Filed Pursuant to Rule 424(b)(3)
Registration No. 333-272659
Up to 19,509,749 Shares of Common Stock Offered by the Selling Stockholders
This prospectus relates to the offer and resale, from time to time, by the selling stockholders named under the heading Selling
Stockholders in this prospectus, or their assigns (the Selling Stockholders), of up to 19,509,749 shares (the Shares) of the Companys Common Stock, par value $0.01 per share (the Common Stock) which
consist of (i) 2,916,358 shares of Common Stock, issuable upon conversion of 9,624 shares of Series F-2 Convertible Preferred Stock, par value $0.01 per share (the Series F-2 Preferred Stock), (ii) 7,746,436 shares of Common Stock issuable upon conversion of 34,860 shares of F-3 Preferred Stock exercisable pursuant to the preferred
stock tranche A warrants (the Preferred Tranche A Warrant) to acquire shares of Series F-3 Preferred Stock, par value $0.01 per share (the Series F-3
Preferred Stock), (iii) 4,149,994 shares of Common Stock issuable upon conversion of 24,900 shares of F-4 Preferred Stock exercisable pursuant to the preferred stock tranche B warrants (the
Preferred Tranche B Warrant, together with the Preferred Tranche A Warrant, the Preferred Warrants) to acquire shares of Series F-4 Preferred Stock, par value $0.01 per share
(the Series F-4 Preferred Stock and together with the Series F-3 Preferred Stock, the Preferred Warrant Shares), (iv) 4,649,185 shares of
Common Stock, (v) 31,110 shares of Common Stock, issuable upon exercise of the common stock tranche A warrants (Common Tranche A Warrant) and (vi) 16,666 shares of Common Stock issuable upon exercise of common stock tranche B
warrants (the Common Tranche B Warrant, together with the Common Tranche A Warrant, the Common Warrants, and together with the Preferred Warrants, the Warrants).
We are registering the offer and sale of the Shares held by the Selling Stockholders to satisfy the registration rights they were granted
pursuant to the Preferred Purchase Agreement (as defined below) and the Common Purchase Agreement (as defined below) (together, the Purchase Agreements). While we will not receive any proceeds from the sale of the Shares by the Selling
Stockholders, we will receive proceeds from the exercise of any Warrants for cash.

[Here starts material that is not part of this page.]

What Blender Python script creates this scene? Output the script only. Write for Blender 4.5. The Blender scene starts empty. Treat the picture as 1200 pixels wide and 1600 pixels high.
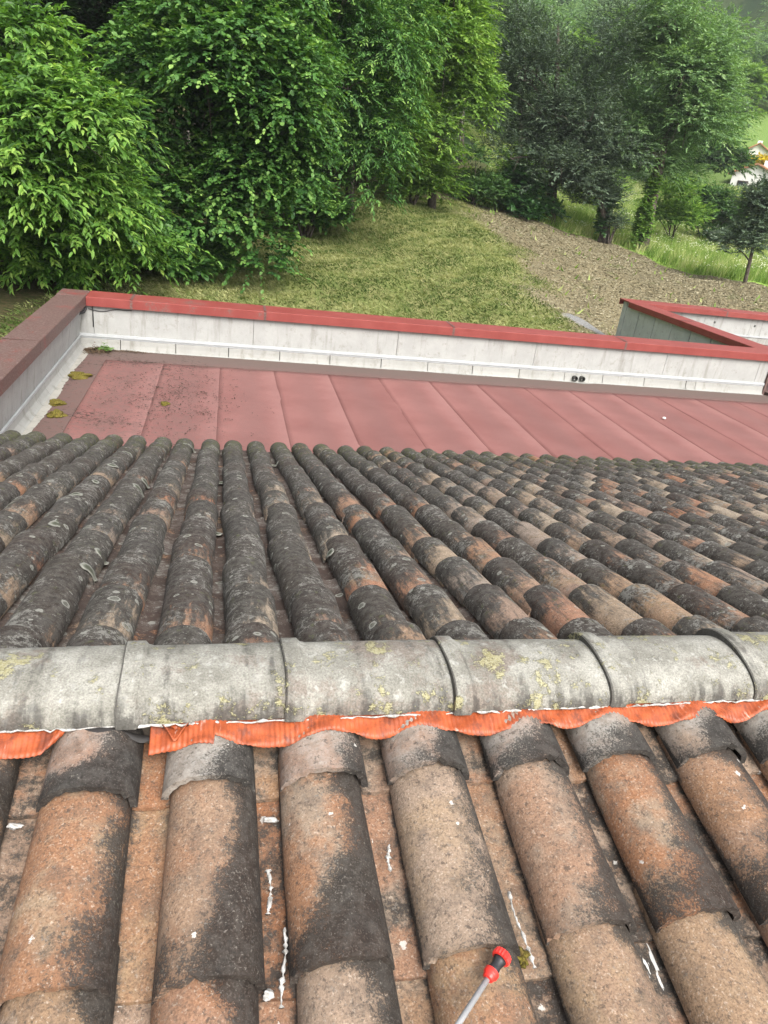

Our registration of the Shares covered by this
prospectus does not mean that the Selling Stockholders will offer or sell such Shares. The Selling Stockholders may sell the Shares covered by this prospectus in a number of different ways and at varying prices. For additional information on the
possible methods of sale that may be used by the Selling Stockholders, you should refer to the section of this prospectus entitled Plan of Distribution. The Selling Stockholders may, individually but not severally, be deemed to be an
underwriter within the meaning of the Securities Act of 1933, as amended (the Securities Act), of the Shares that they are offering pursuant to this prospectus. The Selling Stockholders will bear all commissions and
discounts, if any, attributable to their respective sales of the Shares hereunder. We will bear all costs, expenses and fees in connection with the registration of the Shares. We will not be paying any underwriting discounts or commissions in this
offering.
A prospectus supplement may add, update, or change information contained in this prospectus. You should carefully read this
prospectus, any applicable prospectus supplement, and the information incorporated by reference in this prospectus and any applicable prospectus supplement before you make your investment decision.

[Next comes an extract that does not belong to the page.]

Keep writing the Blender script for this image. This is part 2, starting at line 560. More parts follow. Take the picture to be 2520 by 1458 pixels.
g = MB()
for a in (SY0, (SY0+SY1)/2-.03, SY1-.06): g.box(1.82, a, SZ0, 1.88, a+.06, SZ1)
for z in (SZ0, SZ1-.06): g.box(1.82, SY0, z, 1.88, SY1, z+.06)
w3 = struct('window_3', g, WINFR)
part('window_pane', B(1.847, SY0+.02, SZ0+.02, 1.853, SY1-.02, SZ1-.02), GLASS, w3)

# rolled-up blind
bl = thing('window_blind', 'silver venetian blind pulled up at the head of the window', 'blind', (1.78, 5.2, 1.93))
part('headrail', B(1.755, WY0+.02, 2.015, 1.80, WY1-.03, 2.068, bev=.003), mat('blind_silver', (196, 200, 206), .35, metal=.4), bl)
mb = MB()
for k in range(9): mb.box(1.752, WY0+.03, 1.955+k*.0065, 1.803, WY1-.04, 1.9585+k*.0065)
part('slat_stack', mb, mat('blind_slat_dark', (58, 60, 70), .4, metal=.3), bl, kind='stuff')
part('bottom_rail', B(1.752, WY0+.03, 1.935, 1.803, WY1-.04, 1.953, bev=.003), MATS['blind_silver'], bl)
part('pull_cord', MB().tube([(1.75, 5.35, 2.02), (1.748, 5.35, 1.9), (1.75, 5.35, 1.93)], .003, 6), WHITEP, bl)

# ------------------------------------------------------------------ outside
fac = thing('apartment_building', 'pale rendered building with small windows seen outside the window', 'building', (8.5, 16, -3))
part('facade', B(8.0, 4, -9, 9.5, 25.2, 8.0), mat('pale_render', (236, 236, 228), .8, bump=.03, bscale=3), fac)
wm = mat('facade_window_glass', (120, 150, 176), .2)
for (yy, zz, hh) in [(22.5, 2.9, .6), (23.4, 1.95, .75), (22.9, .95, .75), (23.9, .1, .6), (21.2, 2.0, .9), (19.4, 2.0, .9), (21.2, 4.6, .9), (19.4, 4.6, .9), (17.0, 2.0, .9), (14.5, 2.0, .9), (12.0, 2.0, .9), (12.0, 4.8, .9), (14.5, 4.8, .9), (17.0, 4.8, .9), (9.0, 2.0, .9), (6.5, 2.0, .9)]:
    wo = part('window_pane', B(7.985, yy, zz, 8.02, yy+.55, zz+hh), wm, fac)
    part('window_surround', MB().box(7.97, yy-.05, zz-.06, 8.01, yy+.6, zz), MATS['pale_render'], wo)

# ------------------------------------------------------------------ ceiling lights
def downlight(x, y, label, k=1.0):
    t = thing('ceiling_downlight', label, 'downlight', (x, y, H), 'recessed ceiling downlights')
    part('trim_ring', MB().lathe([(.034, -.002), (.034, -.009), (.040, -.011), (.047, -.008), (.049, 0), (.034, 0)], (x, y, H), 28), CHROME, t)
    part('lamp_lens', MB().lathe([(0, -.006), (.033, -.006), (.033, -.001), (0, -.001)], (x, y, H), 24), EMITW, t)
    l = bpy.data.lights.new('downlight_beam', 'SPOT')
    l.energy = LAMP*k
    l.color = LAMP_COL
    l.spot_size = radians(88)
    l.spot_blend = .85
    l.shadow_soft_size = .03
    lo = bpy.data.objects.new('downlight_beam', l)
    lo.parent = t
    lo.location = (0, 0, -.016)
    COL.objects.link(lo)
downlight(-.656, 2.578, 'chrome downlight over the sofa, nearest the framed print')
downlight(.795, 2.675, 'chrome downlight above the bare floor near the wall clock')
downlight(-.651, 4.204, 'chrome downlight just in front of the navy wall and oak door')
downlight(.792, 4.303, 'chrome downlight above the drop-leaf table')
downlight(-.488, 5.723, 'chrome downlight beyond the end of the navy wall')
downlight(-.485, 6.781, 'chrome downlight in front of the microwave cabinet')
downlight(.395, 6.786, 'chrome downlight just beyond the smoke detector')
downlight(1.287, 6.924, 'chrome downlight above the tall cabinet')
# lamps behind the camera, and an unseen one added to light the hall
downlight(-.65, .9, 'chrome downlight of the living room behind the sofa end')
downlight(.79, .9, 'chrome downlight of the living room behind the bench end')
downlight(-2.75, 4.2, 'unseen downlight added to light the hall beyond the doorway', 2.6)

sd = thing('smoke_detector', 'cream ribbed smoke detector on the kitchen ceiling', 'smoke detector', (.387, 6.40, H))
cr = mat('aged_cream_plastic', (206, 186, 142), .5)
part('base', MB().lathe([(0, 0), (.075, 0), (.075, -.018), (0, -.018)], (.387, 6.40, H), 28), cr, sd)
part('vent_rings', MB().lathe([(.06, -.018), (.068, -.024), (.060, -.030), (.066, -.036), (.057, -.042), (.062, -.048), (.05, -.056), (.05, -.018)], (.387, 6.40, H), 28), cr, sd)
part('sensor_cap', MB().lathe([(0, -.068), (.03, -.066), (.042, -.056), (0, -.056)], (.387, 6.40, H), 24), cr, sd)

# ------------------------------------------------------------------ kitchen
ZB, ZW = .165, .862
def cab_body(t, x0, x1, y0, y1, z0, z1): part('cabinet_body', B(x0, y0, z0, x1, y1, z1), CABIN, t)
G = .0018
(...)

Our Common Stock is traded on The Nasdaq Capital Market under the symbol DCTH. On June 27, 2023, the closing price for our
Common Stock, as reported on The Nasdaq Capital Market, was $6.06 per share.
Investing in
these securities involves certain risks. See Risk Factors on page 6 of this prospectus. See also Risk Factors in the documents incorporated by reference in this prospectus for a discussion of the
factors you should carefully consider before deciding to purchase these securities.
Neither the SEC nor any state securities
commission has approved or disapproved of these securities or determined if this prospectus is truthful or complete. Any representation to the contrary is a criminal offense.